Everett was impressed by Lincoln's speech.
Everett was a very popular speaker and noted official:
https://en.wikipedia.org/wiki/Edward_Everett#Teacher,_writer,_and_speaker
Everett took up his teaching duties later in 1819, hoping to implant the scholarly methods of Germany at Harvard and bring a generally wider appreciation of German literature and culture to the United States. For his Greek class he translated Philipp Karl Buttmann's Greek lexicon. Among his students were future Speaker of U.S. House of Representatives Robert Charles Winthrop, presidential son and future U.S. Representative Charles Francis Adams, and future philosopher and essayist Ralph Waldo Emerson. Emerson had first heard Everett speak at the Brattle Street Church, and idolized him. He wrote that Everett's voice was "of such rich tones, such precise and perfect utterance, that, although slightly nasal, it was the most mellow and beautiful and correct of all instruments of the time."

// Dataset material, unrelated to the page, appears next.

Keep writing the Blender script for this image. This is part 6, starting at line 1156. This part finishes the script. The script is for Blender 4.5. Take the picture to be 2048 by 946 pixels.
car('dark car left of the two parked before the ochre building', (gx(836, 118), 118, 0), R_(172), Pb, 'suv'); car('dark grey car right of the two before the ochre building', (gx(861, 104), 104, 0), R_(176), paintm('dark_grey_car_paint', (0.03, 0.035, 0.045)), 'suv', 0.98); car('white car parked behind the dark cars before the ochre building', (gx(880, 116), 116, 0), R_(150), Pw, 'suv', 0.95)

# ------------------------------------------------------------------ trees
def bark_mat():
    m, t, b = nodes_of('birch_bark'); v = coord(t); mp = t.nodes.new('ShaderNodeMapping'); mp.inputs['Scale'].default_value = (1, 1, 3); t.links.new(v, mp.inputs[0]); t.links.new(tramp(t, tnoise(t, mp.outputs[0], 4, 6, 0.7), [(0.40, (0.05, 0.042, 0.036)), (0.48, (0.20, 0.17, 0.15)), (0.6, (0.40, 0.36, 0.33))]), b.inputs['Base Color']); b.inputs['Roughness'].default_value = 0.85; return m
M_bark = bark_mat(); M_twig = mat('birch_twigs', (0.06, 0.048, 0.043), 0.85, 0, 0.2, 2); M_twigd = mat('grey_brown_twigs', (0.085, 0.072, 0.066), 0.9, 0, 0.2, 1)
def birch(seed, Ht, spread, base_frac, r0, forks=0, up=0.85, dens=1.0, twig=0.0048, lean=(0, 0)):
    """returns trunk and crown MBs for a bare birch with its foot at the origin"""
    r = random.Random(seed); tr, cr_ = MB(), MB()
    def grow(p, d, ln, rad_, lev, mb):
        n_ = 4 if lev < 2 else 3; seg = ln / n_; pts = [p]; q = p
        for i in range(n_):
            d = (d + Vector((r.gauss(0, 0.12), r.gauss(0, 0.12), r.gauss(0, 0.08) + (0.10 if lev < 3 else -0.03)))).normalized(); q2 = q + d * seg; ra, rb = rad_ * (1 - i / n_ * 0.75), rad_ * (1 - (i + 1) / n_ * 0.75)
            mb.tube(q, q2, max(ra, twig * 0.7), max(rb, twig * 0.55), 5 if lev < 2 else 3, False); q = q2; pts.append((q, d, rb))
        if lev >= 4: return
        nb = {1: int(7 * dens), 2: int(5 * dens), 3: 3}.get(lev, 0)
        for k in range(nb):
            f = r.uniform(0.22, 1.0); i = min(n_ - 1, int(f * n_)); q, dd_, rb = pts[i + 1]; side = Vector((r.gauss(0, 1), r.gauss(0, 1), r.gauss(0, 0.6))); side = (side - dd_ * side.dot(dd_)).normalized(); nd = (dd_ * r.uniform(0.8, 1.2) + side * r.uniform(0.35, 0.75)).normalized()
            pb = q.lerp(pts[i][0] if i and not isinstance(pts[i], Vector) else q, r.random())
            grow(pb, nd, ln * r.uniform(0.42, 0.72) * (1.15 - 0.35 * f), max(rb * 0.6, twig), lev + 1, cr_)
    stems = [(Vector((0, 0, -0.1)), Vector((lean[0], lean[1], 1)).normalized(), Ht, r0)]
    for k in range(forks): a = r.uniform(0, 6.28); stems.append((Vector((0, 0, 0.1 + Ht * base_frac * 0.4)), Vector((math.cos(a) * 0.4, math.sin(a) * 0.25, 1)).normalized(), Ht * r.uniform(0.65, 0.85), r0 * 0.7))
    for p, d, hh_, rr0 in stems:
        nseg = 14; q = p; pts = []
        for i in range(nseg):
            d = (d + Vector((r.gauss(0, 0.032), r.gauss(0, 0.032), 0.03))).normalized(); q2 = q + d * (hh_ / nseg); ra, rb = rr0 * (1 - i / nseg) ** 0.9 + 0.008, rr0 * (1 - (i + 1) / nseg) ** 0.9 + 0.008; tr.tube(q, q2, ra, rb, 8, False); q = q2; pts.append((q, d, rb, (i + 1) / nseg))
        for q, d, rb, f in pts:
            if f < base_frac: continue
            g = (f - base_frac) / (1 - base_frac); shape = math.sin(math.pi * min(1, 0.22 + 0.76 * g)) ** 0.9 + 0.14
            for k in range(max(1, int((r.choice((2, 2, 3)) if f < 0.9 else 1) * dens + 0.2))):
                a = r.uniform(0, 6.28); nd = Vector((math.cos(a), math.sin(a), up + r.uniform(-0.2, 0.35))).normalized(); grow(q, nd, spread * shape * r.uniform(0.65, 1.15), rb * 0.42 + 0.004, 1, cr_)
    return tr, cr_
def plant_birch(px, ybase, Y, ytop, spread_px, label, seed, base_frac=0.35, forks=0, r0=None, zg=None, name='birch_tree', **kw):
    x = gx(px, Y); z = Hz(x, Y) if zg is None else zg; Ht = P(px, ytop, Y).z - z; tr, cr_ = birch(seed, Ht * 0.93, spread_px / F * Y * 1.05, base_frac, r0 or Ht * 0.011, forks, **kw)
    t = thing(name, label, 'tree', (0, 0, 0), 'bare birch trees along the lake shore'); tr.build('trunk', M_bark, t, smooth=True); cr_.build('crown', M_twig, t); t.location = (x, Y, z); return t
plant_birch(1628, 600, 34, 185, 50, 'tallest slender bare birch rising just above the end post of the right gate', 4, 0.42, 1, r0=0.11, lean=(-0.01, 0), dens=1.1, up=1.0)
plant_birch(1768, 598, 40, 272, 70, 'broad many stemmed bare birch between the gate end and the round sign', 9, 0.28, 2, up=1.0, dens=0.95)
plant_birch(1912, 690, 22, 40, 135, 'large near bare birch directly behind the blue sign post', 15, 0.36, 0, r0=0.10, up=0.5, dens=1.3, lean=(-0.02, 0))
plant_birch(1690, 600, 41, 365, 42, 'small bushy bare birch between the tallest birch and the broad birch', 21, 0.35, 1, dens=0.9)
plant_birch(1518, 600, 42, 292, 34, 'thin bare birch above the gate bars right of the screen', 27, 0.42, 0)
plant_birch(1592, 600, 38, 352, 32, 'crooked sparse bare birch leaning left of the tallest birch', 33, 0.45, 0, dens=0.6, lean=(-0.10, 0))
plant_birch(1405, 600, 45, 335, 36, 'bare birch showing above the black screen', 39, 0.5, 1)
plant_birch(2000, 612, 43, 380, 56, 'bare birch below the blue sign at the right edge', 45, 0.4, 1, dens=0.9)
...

In 1820 Everett was elected a Fellow of the American Academy of Arts and Sciences. That year he became editor of the North American Review, a literary magazine to which he had contributed articles while studying in Europe. In addition to editing he made numerous contributions to the magazine, which flourished during his tenure and reached a nationwide audience. He was also instrumental in expanding Harvard's collections of German language works, including grammars, lexicons, and a twenty-volume edition of the collected works of Johann Wolfgang von Goethe, whom Everett had visited in Weimar and whose works he championed on the pages of the Review.
Although Everett was renowned as a speaker and although his address was the kind that American audiences of the time appreciated, he recognized in Lincoln's speech the qualities of a truly "great work": "I should be glad," he wrote Lincoln, "if I could flatter myself that I came as near to the central idea of the occasion, in two hours, as you did in two minutes" (Everett to Lincoln, 20 Nov. 1863).
https://history.hanover.edu/courses/excerpts/121everett.html
After his speech at Gettysburg, Lincoln confided to a companion and to Everett that he considered his two minute address to be a failure.
Contrast this with the attitude of today's president-elect who probably would characterize both Lincoln and Everett as "losers" were they alive today. Somewhere in the skills of diplomacy loyalty and leadership and qualities of honor and integrity, humility is one I look for.